The final piece of the puzzle was the DHT11 temperature sensor. Since I didn’t have one on hand, this represented the only cash expenditure for this project — $10 at Fry’s. I grabbed on OSEPP DHT11 breakout board, since it was what they had. It had the advantage of getting humidity as well, so I made the program report that in addition to temperature. Fortunately, Adafruit also sells DHT11s, so I was able to use their library, although I did need to also install their general sensor library. These libraries are the real perk of using the Arduino environment, admittedly.

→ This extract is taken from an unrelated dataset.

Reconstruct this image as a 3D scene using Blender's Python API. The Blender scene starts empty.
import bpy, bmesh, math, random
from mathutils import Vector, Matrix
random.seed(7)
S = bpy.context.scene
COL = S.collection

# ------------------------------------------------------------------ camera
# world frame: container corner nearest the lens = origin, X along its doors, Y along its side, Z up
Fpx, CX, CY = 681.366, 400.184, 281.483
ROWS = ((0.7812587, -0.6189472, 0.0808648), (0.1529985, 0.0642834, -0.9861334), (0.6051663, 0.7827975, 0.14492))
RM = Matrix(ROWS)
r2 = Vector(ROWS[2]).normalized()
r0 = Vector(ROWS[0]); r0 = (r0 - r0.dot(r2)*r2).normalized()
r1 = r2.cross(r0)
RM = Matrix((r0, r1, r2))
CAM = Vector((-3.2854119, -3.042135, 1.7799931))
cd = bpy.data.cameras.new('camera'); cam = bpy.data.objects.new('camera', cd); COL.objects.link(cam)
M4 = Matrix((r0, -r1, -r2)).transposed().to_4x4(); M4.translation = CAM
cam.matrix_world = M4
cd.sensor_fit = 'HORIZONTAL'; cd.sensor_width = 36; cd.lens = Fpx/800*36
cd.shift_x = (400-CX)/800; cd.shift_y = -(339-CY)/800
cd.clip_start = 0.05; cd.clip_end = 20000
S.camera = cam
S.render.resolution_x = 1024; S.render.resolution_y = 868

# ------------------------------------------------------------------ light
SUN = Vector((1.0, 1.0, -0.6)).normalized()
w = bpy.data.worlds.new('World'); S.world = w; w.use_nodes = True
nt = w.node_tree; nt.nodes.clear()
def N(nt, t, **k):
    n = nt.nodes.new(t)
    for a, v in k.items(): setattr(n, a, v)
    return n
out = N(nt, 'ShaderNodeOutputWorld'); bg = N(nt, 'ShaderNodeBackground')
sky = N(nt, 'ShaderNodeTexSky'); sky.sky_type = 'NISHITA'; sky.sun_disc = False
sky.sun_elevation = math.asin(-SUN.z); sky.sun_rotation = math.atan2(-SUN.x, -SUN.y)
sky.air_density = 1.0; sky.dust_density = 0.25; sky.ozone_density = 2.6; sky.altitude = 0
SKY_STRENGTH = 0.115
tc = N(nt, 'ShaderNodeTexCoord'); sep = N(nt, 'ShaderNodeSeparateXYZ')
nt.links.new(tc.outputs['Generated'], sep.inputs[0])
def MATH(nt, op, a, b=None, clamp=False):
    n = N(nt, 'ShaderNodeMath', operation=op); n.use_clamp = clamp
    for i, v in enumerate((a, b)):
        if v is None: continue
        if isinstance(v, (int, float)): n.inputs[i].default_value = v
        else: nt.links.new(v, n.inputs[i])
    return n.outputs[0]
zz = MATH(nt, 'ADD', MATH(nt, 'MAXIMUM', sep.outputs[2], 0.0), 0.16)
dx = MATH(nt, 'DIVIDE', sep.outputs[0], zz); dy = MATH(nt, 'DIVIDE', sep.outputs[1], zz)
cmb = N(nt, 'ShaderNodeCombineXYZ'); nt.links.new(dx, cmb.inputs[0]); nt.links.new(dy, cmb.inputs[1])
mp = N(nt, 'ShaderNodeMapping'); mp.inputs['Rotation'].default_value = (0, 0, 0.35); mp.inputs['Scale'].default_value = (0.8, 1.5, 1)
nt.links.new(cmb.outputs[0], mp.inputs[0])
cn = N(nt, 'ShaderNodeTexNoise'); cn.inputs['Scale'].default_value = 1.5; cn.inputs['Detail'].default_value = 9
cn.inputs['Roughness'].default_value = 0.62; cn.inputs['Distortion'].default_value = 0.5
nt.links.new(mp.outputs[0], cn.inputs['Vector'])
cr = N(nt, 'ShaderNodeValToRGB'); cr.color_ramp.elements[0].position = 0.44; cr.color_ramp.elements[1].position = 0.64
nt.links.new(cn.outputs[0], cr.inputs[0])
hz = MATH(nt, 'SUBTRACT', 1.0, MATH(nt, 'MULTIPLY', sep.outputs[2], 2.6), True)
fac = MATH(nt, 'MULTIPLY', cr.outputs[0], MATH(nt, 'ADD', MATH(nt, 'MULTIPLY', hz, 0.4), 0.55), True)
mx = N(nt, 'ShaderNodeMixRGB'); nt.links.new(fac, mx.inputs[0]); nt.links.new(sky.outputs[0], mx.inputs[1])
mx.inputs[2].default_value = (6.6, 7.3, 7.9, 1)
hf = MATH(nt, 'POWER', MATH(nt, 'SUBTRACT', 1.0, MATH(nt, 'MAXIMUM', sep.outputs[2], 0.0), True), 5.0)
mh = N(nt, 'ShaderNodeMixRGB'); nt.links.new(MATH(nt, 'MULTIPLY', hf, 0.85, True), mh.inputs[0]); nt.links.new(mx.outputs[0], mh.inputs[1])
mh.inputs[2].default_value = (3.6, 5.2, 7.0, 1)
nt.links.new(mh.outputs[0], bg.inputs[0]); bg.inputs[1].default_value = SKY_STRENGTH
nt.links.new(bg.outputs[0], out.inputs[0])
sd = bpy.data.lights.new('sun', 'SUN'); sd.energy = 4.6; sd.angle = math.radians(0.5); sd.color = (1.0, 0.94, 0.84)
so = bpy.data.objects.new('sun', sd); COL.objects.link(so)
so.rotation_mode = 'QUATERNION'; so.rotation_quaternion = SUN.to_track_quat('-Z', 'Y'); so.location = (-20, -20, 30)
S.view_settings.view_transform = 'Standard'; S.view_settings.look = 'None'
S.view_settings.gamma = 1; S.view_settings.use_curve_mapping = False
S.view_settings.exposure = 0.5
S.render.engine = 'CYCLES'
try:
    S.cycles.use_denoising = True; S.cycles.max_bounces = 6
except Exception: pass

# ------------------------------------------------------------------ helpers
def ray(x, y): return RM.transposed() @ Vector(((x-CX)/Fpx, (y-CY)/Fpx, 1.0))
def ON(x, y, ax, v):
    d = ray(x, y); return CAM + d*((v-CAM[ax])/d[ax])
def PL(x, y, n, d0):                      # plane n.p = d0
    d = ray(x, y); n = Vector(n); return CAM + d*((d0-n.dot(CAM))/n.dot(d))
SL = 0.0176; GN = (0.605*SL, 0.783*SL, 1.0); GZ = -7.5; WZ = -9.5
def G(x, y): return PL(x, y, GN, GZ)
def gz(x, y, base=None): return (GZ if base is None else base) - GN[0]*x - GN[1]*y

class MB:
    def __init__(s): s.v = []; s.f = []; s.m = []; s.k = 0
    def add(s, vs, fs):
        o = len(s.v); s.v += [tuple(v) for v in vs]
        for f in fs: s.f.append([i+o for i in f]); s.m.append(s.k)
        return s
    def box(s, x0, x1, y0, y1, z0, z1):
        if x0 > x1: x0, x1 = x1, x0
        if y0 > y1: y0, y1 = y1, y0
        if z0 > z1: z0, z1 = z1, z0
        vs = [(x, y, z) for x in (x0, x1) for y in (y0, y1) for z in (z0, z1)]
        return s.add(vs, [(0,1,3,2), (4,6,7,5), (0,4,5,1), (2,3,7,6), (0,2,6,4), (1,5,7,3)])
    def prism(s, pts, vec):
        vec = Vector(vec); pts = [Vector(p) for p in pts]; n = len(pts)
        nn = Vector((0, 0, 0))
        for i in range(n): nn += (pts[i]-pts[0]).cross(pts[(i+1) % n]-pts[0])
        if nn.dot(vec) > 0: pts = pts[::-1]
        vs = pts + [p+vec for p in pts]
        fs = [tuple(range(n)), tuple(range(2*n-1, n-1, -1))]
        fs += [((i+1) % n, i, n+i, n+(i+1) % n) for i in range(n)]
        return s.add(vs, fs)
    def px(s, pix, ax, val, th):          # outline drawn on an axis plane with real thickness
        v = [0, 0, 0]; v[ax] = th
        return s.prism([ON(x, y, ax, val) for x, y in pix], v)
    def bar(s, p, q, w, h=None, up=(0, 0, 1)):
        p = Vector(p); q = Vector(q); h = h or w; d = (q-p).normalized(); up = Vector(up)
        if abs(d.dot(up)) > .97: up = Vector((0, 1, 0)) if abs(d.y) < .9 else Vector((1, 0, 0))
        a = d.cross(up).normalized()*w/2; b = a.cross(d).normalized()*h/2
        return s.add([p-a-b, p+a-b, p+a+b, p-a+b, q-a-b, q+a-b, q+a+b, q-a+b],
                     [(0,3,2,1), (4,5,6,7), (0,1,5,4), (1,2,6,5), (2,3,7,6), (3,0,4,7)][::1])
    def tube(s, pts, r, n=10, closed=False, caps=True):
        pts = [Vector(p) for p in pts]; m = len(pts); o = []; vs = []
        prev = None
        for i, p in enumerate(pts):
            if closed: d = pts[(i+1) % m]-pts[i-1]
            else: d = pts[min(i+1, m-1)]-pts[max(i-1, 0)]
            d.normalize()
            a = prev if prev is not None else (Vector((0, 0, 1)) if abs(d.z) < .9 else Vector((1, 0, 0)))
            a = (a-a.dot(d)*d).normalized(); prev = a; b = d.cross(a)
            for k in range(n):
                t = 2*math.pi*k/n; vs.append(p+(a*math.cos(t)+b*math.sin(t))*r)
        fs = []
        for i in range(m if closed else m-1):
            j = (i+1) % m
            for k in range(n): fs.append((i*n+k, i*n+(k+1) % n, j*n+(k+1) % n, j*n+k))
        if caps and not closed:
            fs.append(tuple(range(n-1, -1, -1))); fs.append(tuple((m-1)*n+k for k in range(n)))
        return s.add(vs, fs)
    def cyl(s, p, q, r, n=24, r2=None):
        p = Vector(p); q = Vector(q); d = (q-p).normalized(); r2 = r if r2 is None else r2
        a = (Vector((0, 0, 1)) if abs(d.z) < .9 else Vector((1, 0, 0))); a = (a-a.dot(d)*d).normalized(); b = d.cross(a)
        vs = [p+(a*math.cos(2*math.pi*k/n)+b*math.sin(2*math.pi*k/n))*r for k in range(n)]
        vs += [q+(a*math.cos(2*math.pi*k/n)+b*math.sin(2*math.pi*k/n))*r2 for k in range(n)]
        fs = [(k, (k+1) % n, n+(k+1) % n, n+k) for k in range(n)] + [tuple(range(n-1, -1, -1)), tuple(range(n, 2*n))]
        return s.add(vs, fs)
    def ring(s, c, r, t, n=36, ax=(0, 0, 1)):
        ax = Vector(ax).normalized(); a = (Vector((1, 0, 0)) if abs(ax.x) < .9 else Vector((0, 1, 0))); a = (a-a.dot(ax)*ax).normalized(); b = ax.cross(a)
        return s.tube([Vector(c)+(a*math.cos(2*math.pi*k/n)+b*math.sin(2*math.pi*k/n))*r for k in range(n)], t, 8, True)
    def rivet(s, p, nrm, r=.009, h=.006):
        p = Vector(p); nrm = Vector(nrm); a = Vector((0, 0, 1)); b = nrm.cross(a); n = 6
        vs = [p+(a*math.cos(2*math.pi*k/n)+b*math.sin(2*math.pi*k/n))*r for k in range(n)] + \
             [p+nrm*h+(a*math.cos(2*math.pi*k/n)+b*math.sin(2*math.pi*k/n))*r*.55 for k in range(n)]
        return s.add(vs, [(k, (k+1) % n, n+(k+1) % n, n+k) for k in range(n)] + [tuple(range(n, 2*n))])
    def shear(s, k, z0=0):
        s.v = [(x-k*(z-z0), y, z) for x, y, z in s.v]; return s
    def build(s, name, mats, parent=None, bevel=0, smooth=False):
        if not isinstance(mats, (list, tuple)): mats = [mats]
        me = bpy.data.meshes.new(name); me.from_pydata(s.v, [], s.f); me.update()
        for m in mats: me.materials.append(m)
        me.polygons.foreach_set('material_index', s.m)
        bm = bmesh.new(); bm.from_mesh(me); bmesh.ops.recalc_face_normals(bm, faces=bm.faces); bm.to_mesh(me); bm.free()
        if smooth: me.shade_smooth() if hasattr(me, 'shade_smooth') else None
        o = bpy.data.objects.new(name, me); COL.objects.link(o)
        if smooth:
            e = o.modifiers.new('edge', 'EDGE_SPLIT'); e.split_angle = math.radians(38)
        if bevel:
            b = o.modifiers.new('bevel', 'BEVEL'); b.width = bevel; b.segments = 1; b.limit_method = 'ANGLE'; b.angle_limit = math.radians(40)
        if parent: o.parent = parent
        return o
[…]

The final code for the entire program is here:

#include "DHT.h"

#define DHTPIN 13     // what digital pin we're connected to

// Uncomment whatever type you're using!
#define DHTTYPE DHT11   // DHT 11

// Initialize DHT sensor.
// Note that older versions of this library took an optional third parameter to
// tweak the timings for faster processors.  This parameter is no longer needed
// as the current DHT reading algorithm adjusts itself to work on faster procs.
DHT dht(DHTPIN, DHTTYPE);


#define SEG_A 0
#define SEG_B 1
#define SEG_C 2
#define SEG_D 3
#define SEG_E 4
#define SEG_F 5
#define SEG_G 6
#define SEG_DP 7
#define PWR 12
int pinDefinitions[8] = {SEG_A, SEG_B, SEG_C, SEG_D, SEG_E, SEG_F, SEG_G, SEG_DP}; //array of pin segments
byte charArray[10] = { //array of segments to light up for each digit 0-9
  0b11111100,
  0b01100000,
  0b11011010,
  0b11110010,
  0b01100110,
  0b10110110,
  0b10111110,
  0b11100000,
  0b11111110,
  0b11100110
};
void initSegPins(int* pins) //initialize the pins
{
  for(int i = 0; i < 8; i++)
  {
    pinMode(pins[i], OUTPUT);
  }
}

void setDisplay(int num, int* pins) //draw a digit 0-9 on pins
{
  num = num % 10;
  byte segments = 0x00;
  writeArb(charArray[num], pins);

}

void writeArb(byte segments, int* pins) //draw an arbitrary byte on pins
{
  for(int i = 0; i < 8; i++)
  {
    digitalWrite(pins[i], (segments>>(7-i))&0x01);
  }
}
void setDisplay(char c, int* pins) //draw a character on the pins
{
  if((c > 0x2F) && (c < 0x3A)) //digit 0-9
  {
    setDisplay((int) c - 0x30, pins);
  }
  else
  {
    switch(c) {
      case 'f':
      case 'F':
        writeArb(0b10001110, pins);
        break;
      case 'c':
        writeArb(0b00011010, pins);
        break;
      case 'C':
        writeArb(0b10011100, pins);
        break;
      case 'd':
        writeArb(0b01111010, pins);
        break;
      case 'D':
        writeArb(0b11000110, pins);
        break;
      case 'h':
        writeArb(0b00101110, pins);
        break;
      case 'H':
        writeArb(0b01101110, pins);
        break;
      case 'b':
        writeArb(0b00000000, pins);
        break;
    };
  }
}
void printNum(float num, int* pins, int delayLen = 500) //print a number up to 999, rounded to nearest int
{
  num = round(num);
  if(num > 100)
  {
    setDisplay(int(floor(num/100))%1000, pins);
    delay(delayLen);
  }
  if(num > 10)
  {
    setDisplay(int(floor(num/10))%100, pins);
    delay(delayLen);
  }
  setDisplay(int(floor(num))%10, pins);
  delay(delayLen);
}
void setup() {
  // put your setup code here, to run once:
  initSegPins(pinDefinitions);
  digitalWrite(PWR, HIGH);
  pinMode(PWR, OUTPUT);
  dht.begin();
  delay(500);

// Read temperature as Fahrenheit (isFahrenheit = true)
  float f = dht.readTemperature(true);
  printNum(f, pinDefinitions);
  //print degree symbol and F
  setDisplay('D', pinDefinitions);
  delay(500);
  setDisplay('f', pinDefinitions);
  delay(500);

  //blank display
  setDisplay('b', pinDefinitions);
  delay(500);
  
  float h = dht.readHumidity(); //humidity
  printNum(h, pinDefinitions);
  setDisplay('H', pinDefinitions);
  delay(500);
  
  //turn off system
  digitalWrite(PWR, LOW);
  
}


void loop() {

}

Conclusion

So, what does the final project look like? Like this!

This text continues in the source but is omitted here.